Neither of those things are true -- and the latter absolutely cannot be true. And if neither is true, the point is absurd. If the Establishment Clause prohibits teaching religious concepts in public school classrooms (and there is a long line of decisional law that says absolutely it does) then States have no room to teach religion or religious concepts in public school classrooms.
I do miss the old days when parents -- not States -- could decide for themselves the extent to which their children were exposed to religious concepts and ideas.
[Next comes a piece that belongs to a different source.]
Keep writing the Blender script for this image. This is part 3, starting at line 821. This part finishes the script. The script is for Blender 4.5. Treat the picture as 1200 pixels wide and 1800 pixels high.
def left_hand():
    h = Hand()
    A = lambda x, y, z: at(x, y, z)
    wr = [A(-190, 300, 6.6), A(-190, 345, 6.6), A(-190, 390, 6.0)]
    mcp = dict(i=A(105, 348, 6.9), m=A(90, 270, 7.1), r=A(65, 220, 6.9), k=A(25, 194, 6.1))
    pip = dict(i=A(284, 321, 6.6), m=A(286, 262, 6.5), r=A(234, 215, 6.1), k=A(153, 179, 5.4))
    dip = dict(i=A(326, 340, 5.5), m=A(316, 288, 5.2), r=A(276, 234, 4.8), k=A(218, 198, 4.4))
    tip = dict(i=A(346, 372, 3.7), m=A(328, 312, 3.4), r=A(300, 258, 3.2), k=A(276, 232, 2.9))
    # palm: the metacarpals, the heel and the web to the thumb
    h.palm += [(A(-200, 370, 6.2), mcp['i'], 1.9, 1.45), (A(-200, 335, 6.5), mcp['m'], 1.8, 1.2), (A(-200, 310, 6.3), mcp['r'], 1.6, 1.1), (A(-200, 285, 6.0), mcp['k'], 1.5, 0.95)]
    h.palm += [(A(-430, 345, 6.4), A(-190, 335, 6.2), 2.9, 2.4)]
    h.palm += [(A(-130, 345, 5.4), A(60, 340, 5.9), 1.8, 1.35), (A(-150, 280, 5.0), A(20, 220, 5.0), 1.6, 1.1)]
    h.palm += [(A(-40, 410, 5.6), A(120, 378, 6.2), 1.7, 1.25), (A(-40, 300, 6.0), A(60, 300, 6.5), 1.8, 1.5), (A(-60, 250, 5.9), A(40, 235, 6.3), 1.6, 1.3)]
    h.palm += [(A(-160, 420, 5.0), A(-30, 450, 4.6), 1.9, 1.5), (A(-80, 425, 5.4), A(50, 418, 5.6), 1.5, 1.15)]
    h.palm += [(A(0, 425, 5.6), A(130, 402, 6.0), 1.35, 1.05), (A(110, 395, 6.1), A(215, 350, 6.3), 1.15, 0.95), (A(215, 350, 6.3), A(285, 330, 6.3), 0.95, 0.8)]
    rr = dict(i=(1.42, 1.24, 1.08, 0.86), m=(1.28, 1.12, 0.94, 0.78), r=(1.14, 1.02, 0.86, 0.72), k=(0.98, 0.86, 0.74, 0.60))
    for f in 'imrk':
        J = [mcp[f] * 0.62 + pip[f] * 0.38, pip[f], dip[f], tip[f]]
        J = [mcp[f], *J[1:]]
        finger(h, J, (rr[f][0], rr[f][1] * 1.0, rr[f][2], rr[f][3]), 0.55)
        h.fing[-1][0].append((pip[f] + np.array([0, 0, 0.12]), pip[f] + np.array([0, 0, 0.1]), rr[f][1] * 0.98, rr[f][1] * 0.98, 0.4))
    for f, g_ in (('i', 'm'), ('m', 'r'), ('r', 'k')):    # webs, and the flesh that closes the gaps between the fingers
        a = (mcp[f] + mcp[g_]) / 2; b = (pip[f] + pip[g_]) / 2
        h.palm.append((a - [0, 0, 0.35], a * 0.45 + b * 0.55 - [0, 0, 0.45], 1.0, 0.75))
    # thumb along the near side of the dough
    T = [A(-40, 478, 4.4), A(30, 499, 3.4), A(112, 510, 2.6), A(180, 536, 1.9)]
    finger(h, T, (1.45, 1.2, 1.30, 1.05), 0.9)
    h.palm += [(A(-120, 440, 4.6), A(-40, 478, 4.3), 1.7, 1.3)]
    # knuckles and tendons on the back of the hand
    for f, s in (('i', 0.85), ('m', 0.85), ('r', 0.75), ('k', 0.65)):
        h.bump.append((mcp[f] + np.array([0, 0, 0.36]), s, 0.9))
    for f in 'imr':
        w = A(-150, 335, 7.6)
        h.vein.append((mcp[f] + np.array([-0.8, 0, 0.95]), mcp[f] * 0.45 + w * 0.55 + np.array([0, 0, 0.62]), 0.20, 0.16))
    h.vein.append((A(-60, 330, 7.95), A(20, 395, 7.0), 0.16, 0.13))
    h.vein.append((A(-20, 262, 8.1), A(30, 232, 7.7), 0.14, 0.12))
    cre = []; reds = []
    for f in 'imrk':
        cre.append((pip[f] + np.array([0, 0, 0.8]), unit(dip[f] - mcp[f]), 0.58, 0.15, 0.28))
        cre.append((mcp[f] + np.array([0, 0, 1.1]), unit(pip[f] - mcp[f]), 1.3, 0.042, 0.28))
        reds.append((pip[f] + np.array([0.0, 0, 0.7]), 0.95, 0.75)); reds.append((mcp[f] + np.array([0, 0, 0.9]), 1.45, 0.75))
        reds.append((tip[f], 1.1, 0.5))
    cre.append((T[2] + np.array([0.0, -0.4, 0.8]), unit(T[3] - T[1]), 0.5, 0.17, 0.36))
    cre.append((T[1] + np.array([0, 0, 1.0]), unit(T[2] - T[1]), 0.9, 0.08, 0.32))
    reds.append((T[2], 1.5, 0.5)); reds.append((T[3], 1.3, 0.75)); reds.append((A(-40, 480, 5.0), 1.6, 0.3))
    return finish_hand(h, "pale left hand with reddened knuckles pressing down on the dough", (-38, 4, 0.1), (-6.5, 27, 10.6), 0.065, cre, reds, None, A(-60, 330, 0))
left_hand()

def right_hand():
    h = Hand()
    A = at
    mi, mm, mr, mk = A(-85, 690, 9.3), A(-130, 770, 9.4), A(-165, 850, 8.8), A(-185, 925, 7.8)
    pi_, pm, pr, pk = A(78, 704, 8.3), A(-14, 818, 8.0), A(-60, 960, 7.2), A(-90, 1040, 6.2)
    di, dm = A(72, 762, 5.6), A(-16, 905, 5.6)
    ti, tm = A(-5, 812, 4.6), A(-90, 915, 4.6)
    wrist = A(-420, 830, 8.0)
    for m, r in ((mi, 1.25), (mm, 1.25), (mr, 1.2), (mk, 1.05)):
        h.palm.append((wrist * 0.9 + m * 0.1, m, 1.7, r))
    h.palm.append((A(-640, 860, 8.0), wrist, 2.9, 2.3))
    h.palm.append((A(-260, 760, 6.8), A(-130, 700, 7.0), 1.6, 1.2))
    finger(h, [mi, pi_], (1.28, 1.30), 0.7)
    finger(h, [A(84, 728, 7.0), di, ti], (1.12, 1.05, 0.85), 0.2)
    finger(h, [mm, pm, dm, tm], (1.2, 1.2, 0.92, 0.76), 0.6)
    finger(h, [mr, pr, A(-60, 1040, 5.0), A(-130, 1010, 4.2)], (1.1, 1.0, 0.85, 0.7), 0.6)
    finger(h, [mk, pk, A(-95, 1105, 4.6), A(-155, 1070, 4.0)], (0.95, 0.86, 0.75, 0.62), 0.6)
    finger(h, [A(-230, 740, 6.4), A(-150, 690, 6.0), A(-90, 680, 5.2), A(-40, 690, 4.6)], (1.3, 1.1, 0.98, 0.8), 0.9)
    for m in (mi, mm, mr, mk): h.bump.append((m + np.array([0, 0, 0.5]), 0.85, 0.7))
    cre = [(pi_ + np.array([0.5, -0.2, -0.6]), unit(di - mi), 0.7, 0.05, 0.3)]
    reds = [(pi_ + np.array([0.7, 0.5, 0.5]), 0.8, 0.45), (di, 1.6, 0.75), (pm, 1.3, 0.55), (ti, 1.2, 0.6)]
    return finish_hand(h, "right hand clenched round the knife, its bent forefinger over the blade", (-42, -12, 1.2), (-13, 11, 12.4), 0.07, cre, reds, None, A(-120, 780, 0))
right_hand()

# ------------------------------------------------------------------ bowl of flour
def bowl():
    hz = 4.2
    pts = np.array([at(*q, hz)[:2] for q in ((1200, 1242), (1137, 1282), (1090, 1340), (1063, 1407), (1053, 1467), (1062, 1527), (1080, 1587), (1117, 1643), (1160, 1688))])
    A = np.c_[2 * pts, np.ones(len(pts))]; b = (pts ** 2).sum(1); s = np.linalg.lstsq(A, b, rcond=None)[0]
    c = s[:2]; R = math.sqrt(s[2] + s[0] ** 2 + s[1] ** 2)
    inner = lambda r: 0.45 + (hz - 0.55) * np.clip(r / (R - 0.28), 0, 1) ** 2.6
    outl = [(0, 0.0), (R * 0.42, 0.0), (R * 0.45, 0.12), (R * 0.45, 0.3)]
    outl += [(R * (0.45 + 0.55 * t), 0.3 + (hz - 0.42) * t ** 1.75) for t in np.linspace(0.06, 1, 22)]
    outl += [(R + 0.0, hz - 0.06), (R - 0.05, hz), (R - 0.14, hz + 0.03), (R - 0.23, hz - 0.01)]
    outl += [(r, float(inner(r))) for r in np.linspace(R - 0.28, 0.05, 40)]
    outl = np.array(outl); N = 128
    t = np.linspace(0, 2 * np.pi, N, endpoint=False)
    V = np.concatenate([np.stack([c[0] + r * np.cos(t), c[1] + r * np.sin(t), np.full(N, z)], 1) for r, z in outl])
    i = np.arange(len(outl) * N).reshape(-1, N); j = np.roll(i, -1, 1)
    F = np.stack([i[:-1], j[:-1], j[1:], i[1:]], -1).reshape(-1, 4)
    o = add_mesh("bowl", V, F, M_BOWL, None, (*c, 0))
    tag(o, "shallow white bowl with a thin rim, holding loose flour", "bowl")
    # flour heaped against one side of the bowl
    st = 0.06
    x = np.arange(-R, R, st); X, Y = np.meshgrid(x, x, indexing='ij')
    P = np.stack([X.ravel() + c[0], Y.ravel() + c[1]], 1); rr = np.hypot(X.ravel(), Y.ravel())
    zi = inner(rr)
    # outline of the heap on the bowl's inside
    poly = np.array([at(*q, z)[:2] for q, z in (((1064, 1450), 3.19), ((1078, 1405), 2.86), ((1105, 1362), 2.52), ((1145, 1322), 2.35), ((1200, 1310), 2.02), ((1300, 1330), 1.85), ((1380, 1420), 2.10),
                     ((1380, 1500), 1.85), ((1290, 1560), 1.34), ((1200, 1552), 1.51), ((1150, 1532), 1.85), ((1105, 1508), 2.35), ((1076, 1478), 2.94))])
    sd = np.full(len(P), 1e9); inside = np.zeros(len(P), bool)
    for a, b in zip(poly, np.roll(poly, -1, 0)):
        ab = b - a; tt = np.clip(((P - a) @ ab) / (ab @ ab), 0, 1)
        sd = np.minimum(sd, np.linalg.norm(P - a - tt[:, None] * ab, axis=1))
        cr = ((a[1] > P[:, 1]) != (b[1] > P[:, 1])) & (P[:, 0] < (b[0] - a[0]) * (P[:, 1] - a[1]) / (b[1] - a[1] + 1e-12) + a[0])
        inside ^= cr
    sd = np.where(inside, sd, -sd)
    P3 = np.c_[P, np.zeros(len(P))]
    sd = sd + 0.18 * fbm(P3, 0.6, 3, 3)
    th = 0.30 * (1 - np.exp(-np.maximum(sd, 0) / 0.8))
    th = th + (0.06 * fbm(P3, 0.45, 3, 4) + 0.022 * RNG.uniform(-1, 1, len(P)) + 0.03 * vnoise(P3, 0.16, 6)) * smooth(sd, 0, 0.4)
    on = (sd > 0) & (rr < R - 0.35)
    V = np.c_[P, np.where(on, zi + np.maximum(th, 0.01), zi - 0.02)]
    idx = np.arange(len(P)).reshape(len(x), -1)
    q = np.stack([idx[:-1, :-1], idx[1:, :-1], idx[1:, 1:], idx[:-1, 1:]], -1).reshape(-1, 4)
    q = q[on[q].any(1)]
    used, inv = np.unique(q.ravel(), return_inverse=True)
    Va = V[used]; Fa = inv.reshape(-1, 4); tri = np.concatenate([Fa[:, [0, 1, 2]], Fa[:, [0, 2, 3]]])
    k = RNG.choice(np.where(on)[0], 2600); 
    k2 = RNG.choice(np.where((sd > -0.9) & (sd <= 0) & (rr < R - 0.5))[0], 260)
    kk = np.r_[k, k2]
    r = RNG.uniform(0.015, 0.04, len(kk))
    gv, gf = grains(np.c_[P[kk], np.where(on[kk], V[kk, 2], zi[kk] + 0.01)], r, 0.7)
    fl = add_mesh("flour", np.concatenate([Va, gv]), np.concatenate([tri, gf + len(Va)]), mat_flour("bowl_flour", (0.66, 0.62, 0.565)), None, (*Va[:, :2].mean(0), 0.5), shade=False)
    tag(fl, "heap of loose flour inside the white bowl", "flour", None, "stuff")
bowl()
One of the philosophical inconsistencies of the mixing of conservative governance with Christian fundamentalism is the idea that somehow government should be injecting itself into an area of personal belief by using the mechanisms of the State to all but indoctrinate young children, no matter the wishes of those kids' parents. If conservatism truly favors less governmental interference than more, the insistence upon using public schools as a vehicle for teaching religious concepts seems be anything but a conservative idea.
what other morons have been given a pass?
define moron in this context.
you mean the intelligent design theory is a religious concept?
God forbid.
moron: (n) Christine O'Donnell
see also: Dr. Parts Changer
BRAIN FART! Yes, WC, that's what it was, and very plausible, credible.
Since the tea bagging has for brains, brain farts are completely natural.
the point is that there are so many imbeciles in washington that are actually in power now and actually more damaging to us at this time than she is. she is not going to get elected and in the meantime we are going to venture on with the same GOP/dem alliance that has turned this nation into a subordinate for the corporate oligarchy that runs this country.
she would have been no different of course.
I gots me a question: She says she'd repeal the 14th Amendment in the youtubes (and seems to kind of not really know what the Amendment is). The 14th Amendment prohibits states from discriminating on the basis of race, has spawned volumes of civil rights protections, and is the basis for incorporating the bill of rights against the states.
Do O'Donnell supports agree with her that it should be repealed? That could mean, amongst other things, taking away the legal basis for protecting the right to bear arms that the court seems to be extending recently?
Again, when did ignorance become a positive for public office candidacy? this isn't about polished versus unpolished for sake! its not like the problem is with her oratory skills...
, I live in Argentina and even I know where the concept of separation of church and state comes from. I don't pretend to know the American cons ution by heart, but such an important part of how America is built... you'd think someone running for office in the states would bother to look it up before talking about it.
What does that have to do with anything, even if it was true? I'd never vote Kim Kardashian to public office.